=== DATASET EXCERPT ===
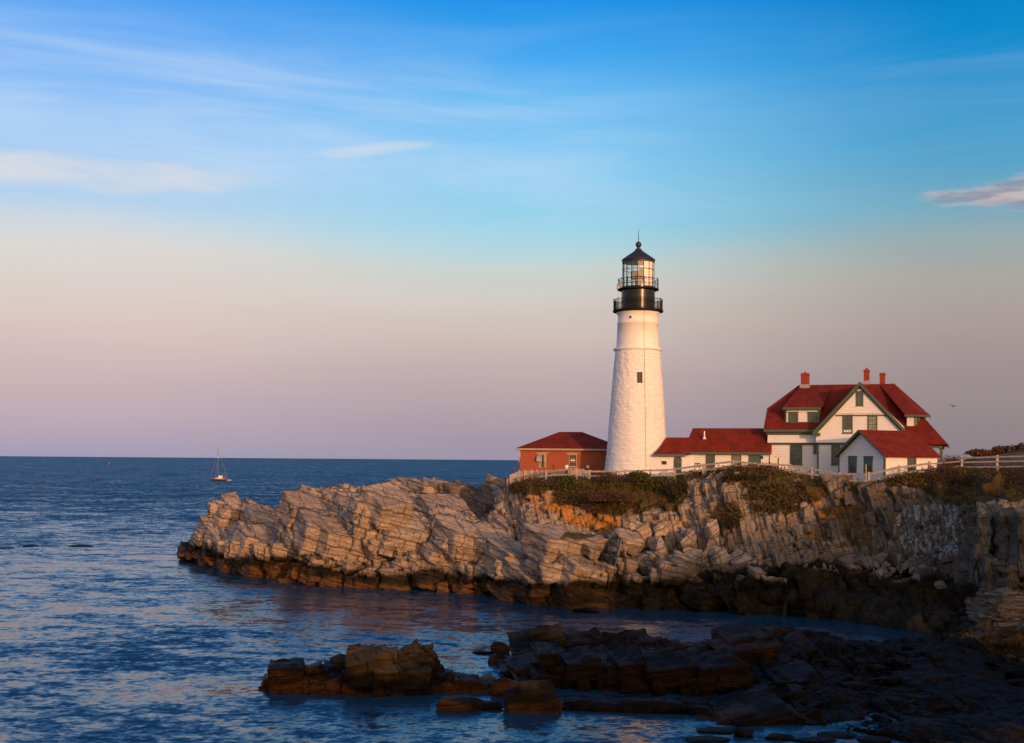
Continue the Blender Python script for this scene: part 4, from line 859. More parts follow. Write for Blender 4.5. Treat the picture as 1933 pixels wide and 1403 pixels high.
# rubble stone lower tower with uneven courses: fine lathe displaced by stones
nA, nZ = 220, 200; zs = np.linspace(-0.8, tl(662.5), nZ); rs = np.interp(zs, [p_[1] for p_ in prof], [p_[0] for p_ in prof]); an = np.linspace(0, 2 * math.pi, nA, endpoint=False)
AA, ZZ = np.meshgrid(an, zs); RR = np.repeat(rs[:, None], nA, 1)
PP = np.stack([np.cos(AA) * 2.6, np.sin(AA) * 2.6, ZZ], 2).reshape(-1, 3)
b1, hid = bould(PP * np.array([1, 1, 1.5]), 0.62, 4.0)
dsp = (b1 * 0.06 + hid * 0.03 + 0.05 * fbm(PP * 0.8, 3, 2)).reshape(nZ, nA)
side = smst(np.cos(AA - R(-68)), 0.92, 0.75)      # the bay towards the sun is smoother brick
RR = RR + dsp * (0.25 + 0.75 * side)
V = np.stack([np.cos(AA) * RR, np.sin(AA) * RR, ZZ], 2).reshape(-1, 3); ix = np.arange(nZ * nA).reshape(nZ, nA)
Fq = np.stack([ix[:-1], np.roll(ix, -1, 1)[:-1], np.roll(ix, -1, 1)[1:], ix[1:]], 2).reshape(-1, 4)
tower = mk('stone_tower', V, Fq, M_STONE, lh, True)
MB().lathe([(rr_(41.0), tl(663.5)), (rr_(45.2), tl(662.6)), (rr_(46), tl(660.8)), (rr_(45.6), tl(658.4)), (rr_(41.5), tl(657.3)), (rr_(40), tl(657.5))], 64).build('belt_course', M_WHITE, lh)
MB().lathe([(rr_(40.5), tl(658)), (rr_(39.6), tl(640)), (rr_(38.4), tl(613)), (rr_(39.3), tl(612.4)), (rr_(39.3), tl(610.6)), (rr_(38), tl(610)), (rr_(37.4), tl(599)), (rr_(38.2), tl(596)), (rr_(41), tl(591.5)), (rr_(42), tl(589.3))], 72, cap=False).build('upper_tower', M_WHITE, lh, True)
def deck(name, py0, py1, r0, r1):
    return MB().lathe([(rr_(r0 - 6), tl(py1) - .02), (rr_(r0), tl(py1)), (rr_(r1), tl(py1 - 1.2)), (rr_(r1), tl(py0)), (rr_(r0 - 12), tl(py0) + .01)], 64).build(name, M_RAIL, lh)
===
Every line above should be returned word for word, with the pictures left behind.

■ THE OUTPUT:
Continue the Blender Python script for this scene: part 4, from line 859. More parts follow. Write for Blender 4.5. Treat the picture as 1933 pixels wide and 1403 pixels high.
# rubble stone lower tower with uneven courses: fine lathe displaced by stones
nA, nZ = 220, 200; zs = np.linspace(-0.8, tl(662.5), nZ); rs = np.interp(zs, [p_[1] for p_ in prof], [p_[0] for p_ in prof]); an = np.linspace(0, 2 * math.pi, nA, endpoint=False)
AA, ZZ = np.meshgrid(an, zs); RR = np.repeat(rs[:, None], nA, 1)
PP = np.stack([np.cos(AA) * 2.6, np.sin(AA) * 2.6, ZZ], 2).reshape(-1, 3)
b1, hid = bould(PP * np.array([1, 1, 1.5]), 0.62, 4.0)
dsp = (b1 * 0.06 + hid * 0.03 + 0.05 * fbm(PP * 0.8, 3, 2)).reshape(nZ, nA)
side = smst(np.cos(AA - R(-68)), 0.92, 0.75)      # the bay towards the sun is smoother brick
RR = RR + dsp * (0.25 + 0.75 * side)
V = np.stack([np.cos(AA) * RR, np.sin(AA) * RR, ZZ], 2).reshape(-1, 3); ix = np.arange(nZ * nA).reshape(nZ, nA)
Fq = np.stack([ix[:-1], np.roll(ix, -1, 1)[:-1], np.roll(ix, -1, 1)[1:], ix[1:]], 2).reshape(-1, 4)
tower = mk('stone_tower', V, Fq, M_STONE, lh, True)
MB().lathe([(rr_(41.0), tl(663.5)), (rr_(45.2), tl(662.6)), (rr_(46), tl(660.8)), (rr_(45.6), tl(658.4)), (rr_(41.5), tl(657.3)), (rr_(40), tl(657.5))], 64).build('belt_course', M_WHITE, lh)
MB().lathe([(rr_(40.5), tl(658)), (rr_(39.6), tl(640)), (rr_(38.4), tl(613)), (rr_(39.3), tl(612.4)), (rr_(39.3), tl(610.6)), (rr_(38), tl(610)), (rr_(37.4), tl(599)), (rr_(38.2), tl(596)), (rr_(41), tl(591.5)), (rr_(42), tl(589.3))], 72, cap=False).build('upper_tower', M_WHITE, lh, True)
def deck(name, py0, py1, r0, r1):
    return MB().lathe([(rr_(r0 - 6), tl(py1) - .02), (rr_(r0), tl(py1)), (rr_(r1), tl(py1 - 1.2)), (rr_(r1), tl(py0)), (rr_(r0 - 12), tl(py0) + .01)], 64).build(name, M_RAIL, lh)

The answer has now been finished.